東京都中央区、東京駅八重洲口の至近にあるにあるビル。その3階から7階部分を月約600万円で借りサウナ浴場等を経営してきた借主。しかし、建物を建替えるとして立退きを求められます!裁判所が借主に対して2億5000万円の立退料を認めたポイントは?
裁判所が考慮した事実(東京地判平成23年3月10日)
倒壊の危険が重視されなかった!
本件建物は、築40年を超える建物で、老朽化が激しく、地震により倒壊や崩壊の危険がある状況でした。しかし、裁判所は、耐震強度の問題は、借主側の問題ではなく、むしろ貸主側の問題であり、また、本件建物の賃料算定にあたり、老朽化の問題が一切考慮されていないことからすると、立退きの可否の判断に際し、重視すべきでないとの判断をしました。
借主は10年以上サウナ浴場を経営し、事業は大きかった!
借主は、10年以上の間本件建物でサウナ浴場を経営してきており、固定客も少なからず存在していました。また、借主の収入源は、サウナ浴場の経営のみでしたが、借主の従業員が数十人もおり、また、同一立地で同一規模の物件を確保するのは相当に困難な状況でした。これらのことから、裁判所は、借主が本件建物を使用する必要性が相当高いとの判断をしました。
借主の契約違反はそれほど大きくなかった
貸主は、借主側が、看板の違法設置、無断増改築、階段付近の障害物の設置、用法違反等を主張しましたが、増改築、用法違反に関しては、従前の貸主や前貸主とのやり取りから明示又は黙示の許諾があったのではないかとの判断がされました。また、障害物の設置に関しては、問題があるとしつつも、軽微な違反で、多少立退きの可否の判断で考慮すべきと判断したにすぎませんでした。
以上のような事情を総合して、裁判所は高額の立退料を認めました。
弁護士が解説する立退料算定のポイント
本件で特徴的なのは、倒壊の危険が貸主の利益として判断されていない点にあります。
これは、他の裁判例で多くある事案とは異なり、貸主側が建て替えの具体的な見通しを一切示していないことが理由であるものと思われます。
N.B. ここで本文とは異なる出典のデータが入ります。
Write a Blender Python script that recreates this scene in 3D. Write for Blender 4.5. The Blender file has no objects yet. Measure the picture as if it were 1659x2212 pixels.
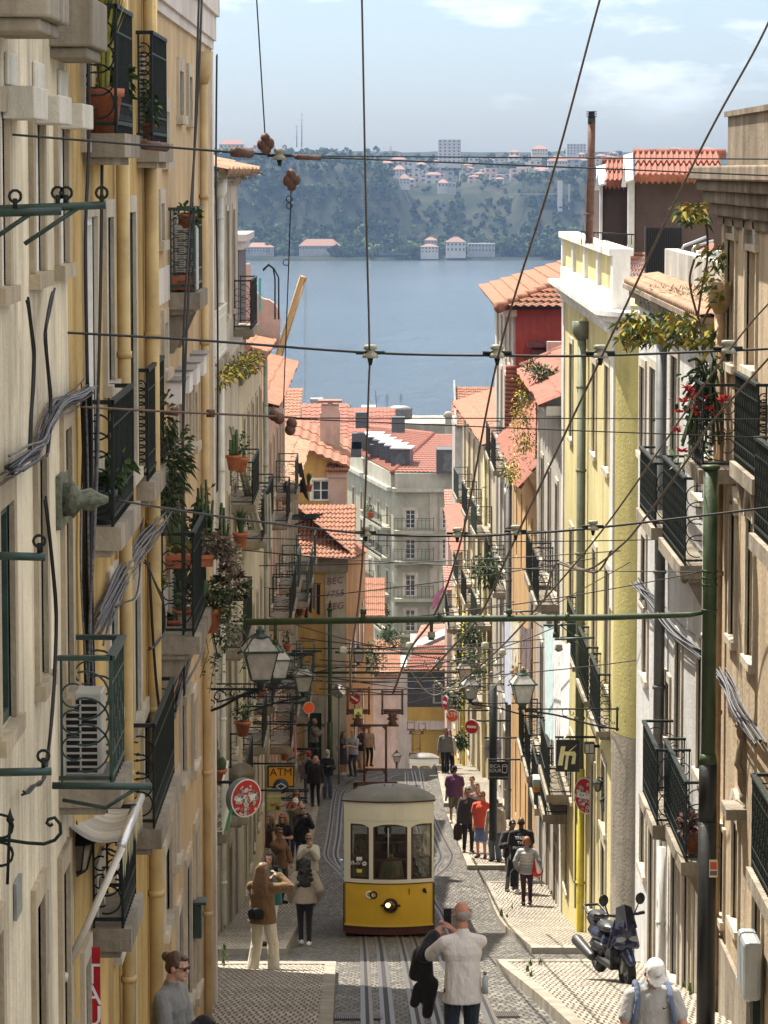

現に建替えを計画しているのでなければ、そのために借主を立ち退かせる必要性はその時点で無いことは明らかですし、建替えを行わないのであれば、老朽化という事情は宙ぶらりんのままいかなる必要性につながるのか判断できない状態となります。
このことからわかることは、有利そうに見える事情や不利そうに見える事情が、いかなる理由で貸主が借主を立ち退かせる必要性、又は借主が当該建物を使用し続ける必要性に繋がるのかを良く意識すべきであるということです。